Rows from a 3D scene dataset:
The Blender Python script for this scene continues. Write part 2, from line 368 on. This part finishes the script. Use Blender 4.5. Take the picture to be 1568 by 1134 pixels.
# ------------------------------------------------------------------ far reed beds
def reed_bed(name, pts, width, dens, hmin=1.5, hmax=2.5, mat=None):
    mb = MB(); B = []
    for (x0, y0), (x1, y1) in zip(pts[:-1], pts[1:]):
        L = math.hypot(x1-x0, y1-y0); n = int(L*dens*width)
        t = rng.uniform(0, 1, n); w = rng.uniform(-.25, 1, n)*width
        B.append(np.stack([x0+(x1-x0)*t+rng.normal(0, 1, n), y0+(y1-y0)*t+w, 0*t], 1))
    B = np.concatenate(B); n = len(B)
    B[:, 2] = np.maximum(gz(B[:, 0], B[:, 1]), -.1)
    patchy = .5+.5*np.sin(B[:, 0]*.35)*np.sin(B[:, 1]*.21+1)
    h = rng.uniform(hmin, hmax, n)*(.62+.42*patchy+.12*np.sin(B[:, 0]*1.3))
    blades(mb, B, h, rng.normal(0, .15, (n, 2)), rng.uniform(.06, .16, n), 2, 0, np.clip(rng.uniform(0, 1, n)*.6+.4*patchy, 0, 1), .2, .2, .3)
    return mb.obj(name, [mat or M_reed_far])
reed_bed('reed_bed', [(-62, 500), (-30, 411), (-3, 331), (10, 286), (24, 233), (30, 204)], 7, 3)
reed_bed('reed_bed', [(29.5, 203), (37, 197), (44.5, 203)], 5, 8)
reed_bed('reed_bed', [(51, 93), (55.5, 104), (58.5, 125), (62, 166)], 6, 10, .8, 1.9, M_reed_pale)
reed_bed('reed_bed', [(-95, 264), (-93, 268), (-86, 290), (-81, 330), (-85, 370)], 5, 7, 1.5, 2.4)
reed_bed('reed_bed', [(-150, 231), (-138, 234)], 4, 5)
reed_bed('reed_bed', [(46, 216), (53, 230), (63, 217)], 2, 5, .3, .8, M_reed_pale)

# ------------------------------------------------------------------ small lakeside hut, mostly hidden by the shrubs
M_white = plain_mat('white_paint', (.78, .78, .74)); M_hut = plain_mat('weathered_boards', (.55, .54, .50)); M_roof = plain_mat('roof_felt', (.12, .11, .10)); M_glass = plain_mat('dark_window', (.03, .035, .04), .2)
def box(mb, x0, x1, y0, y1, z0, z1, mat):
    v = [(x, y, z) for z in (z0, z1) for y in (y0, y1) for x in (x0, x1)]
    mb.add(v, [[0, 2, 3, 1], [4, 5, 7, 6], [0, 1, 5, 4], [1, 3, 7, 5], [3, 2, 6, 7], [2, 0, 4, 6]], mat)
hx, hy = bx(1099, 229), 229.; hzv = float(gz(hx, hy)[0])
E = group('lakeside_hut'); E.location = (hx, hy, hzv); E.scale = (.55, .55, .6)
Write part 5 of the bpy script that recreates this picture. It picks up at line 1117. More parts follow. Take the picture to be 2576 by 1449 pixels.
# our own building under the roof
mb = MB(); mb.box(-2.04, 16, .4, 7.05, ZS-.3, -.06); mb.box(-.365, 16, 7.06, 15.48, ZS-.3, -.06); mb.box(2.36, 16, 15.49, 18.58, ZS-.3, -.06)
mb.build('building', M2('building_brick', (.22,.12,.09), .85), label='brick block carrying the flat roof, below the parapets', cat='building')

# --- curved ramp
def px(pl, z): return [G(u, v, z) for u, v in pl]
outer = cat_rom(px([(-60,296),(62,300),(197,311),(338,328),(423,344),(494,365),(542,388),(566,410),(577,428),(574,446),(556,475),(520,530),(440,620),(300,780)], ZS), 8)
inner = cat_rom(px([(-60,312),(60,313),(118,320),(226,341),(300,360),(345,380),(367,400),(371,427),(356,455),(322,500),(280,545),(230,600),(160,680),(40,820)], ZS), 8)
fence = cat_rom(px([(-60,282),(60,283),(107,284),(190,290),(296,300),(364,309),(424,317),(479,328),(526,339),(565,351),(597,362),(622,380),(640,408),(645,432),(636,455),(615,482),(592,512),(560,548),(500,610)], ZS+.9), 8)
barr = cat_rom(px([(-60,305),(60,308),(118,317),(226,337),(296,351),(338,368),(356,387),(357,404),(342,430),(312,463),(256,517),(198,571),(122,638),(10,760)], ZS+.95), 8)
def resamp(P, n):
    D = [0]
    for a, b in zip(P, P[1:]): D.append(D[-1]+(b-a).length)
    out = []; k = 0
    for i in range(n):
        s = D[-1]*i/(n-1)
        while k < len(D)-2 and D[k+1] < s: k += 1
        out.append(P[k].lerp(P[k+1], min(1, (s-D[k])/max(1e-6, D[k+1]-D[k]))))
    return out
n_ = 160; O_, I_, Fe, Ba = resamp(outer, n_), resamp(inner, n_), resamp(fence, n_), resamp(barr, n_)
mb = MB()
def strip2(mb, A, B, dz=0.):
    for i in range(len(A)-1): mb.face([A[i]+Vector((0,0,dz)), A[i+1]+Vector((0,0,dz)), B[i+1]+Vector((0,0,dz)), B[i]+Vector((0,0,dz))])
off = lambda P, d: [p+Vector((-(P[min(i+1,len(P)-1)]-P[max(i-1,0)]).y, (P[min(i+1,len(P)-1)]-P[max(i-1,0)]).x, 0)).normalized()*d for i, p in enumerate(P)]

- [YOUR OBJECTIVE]
Write the lines again exactly, beginning at the line that has "Write part 5" and stopping after the line that has "the parapets', cat='building')"; include no other lines.

- [TASK RESPONSE]
Write part 5 of the bpy script that recreates this picture. It picks up at line 1117. More parts follow. Take the picture to be 2576 by 1449 pixels.
# our own building under the roof
mb = MB(); mb.box(-2.04, 16, .4, 7.05, ZS-.3, -.06); mb.box(-.365, 16, 7.06, 15.48, ZS-.3, -.06); mb.box(2.36, 16, 15.49, 18.58, ZS-.3, -.06)
mb.build('building', M2('building_brick', (.22,.12,.09), .85), label='brick block carrying the flat roof, below the parapets', cat='building')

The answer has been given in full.